The pattern is set – the number of data centers in the world continues to grow in order to support the expanding needs of enterprises, cloud service providers and indeed the services we all use as consumers. These data centers are taking many forms too, from tiny data centers at the edges of corporate networks performing specialist jobs, to the giants of cloud computing and content delivery, such as Amazon, Google and Microsoft.

But underpinning the data centers is the need to make sure that telecommunications networks can support the ever-increasing demand for speed, bandwidth, flexibility and simplicity. The latest evolutions taking place across the industry not only seek to meet the needs of the future data center market, but also bring greater simplicity and flexibility to running and investing in networks for operators.

For decades in the telecoms industry, optics and IP disciplines have been treated as separate disciplines. This has been true both in terms of skills and the technology itself, with the need for separate optical line and IP transponders placed back-to-back in transmission racks across networks. This technology has also been largely proprietary, making it harder for network operators to explore different technologies or vendor offerings without significant operational (and often financial) overheads.

Finally, though, a real acceptance is now taking hold amongst vendors that the market wants to move towards an open approach, and the benefits that it can bring are great for future growth in the data center market. Importantly, the willingness of suppliers to support this change means that operators can finally start to take advantage and deliver new open networks fit for the needs of the future.

The new dawn of IPoDWDM

The idea of open and disaggregated networks is not entirely new, but it has gained new impetus.

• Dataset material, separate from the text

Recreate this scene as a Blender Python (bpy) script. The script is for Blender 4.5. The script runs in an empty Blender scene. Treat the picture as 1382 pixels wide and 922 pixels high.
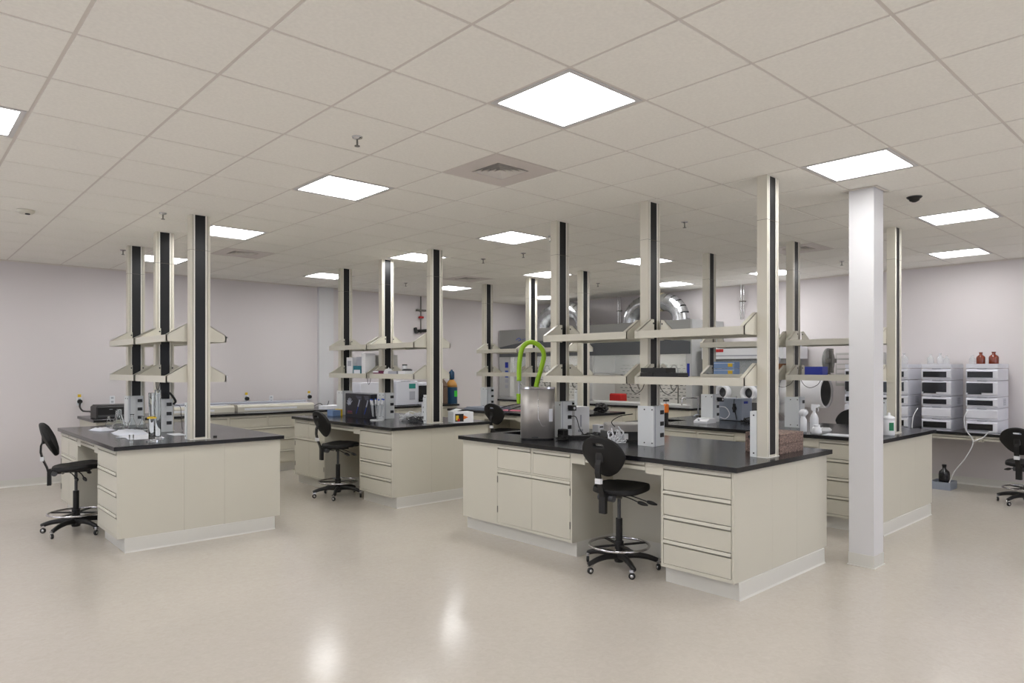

Today’s open line technologies have created more opportunities to lower costs and to buy the best equipment. This, coupled with the development of IPoDWDM (IP over dense wave division multiplexing) and 400G ZR optical pluggables, has changed the playing field - 400G ZR circuits are now up and running in the main capital cities in the Nordics, for instance. Collapsing the IP and transmission layers into fully standards-based single pluggables eliminates a lot of equipment from racks and allows operators to build cheaper and faster to more locations. This is bringing huge bandwidth, speed and simplicity benefits for operators and data center owners alike. One such benefit is enabling data center owners to operate end-to-end using the Ethernet family of technologies and associated skills that is the bedrock of their networks.

Fully standardized pluggable components bring a wealth of opportunities to mix and match between different suppliers for operators. Rather than being tied to a system or commercial relationship, operators can source the technology they need to avoid supply chain bottlenecks, or the need to purchase new base systems which comes with large up-front capex costs, deployment and testing delays.

The use of open and disaggregated IPoDWDM and pluggables will allow operators to more quicky increase the depth of connectivity they can offer into key metro locations as bandwidth needs grow or new data center connectivity is required. It also lowers the cost to operators of offering route diversity – where previously desired routes to support improved fault tolerance, or more flexible maintenance and upgrade paths, may have been prohibitively expensive. Again, for data center operators, this gives them previously unseen levels of resilience.

Getting beyond the equipment

As an industry, the very nature of open networks and IPoDWDM means that the task of operating networks is going to become more complicated. Today, what is meant to be 100 percent interoperable and open, is not. Operators may be able to mix equipment of different types from different suppliers and ensure it functions at a traffic level, but this alone will not be enough. As an industry we will need to continue working hard to ensure that, at an operational level, we can achieve (and even exceed) the orchestration and network automation features that we enjoy today. These operational elements are a critical component of the customer experience for data center customers, something that none of us want to see degraded.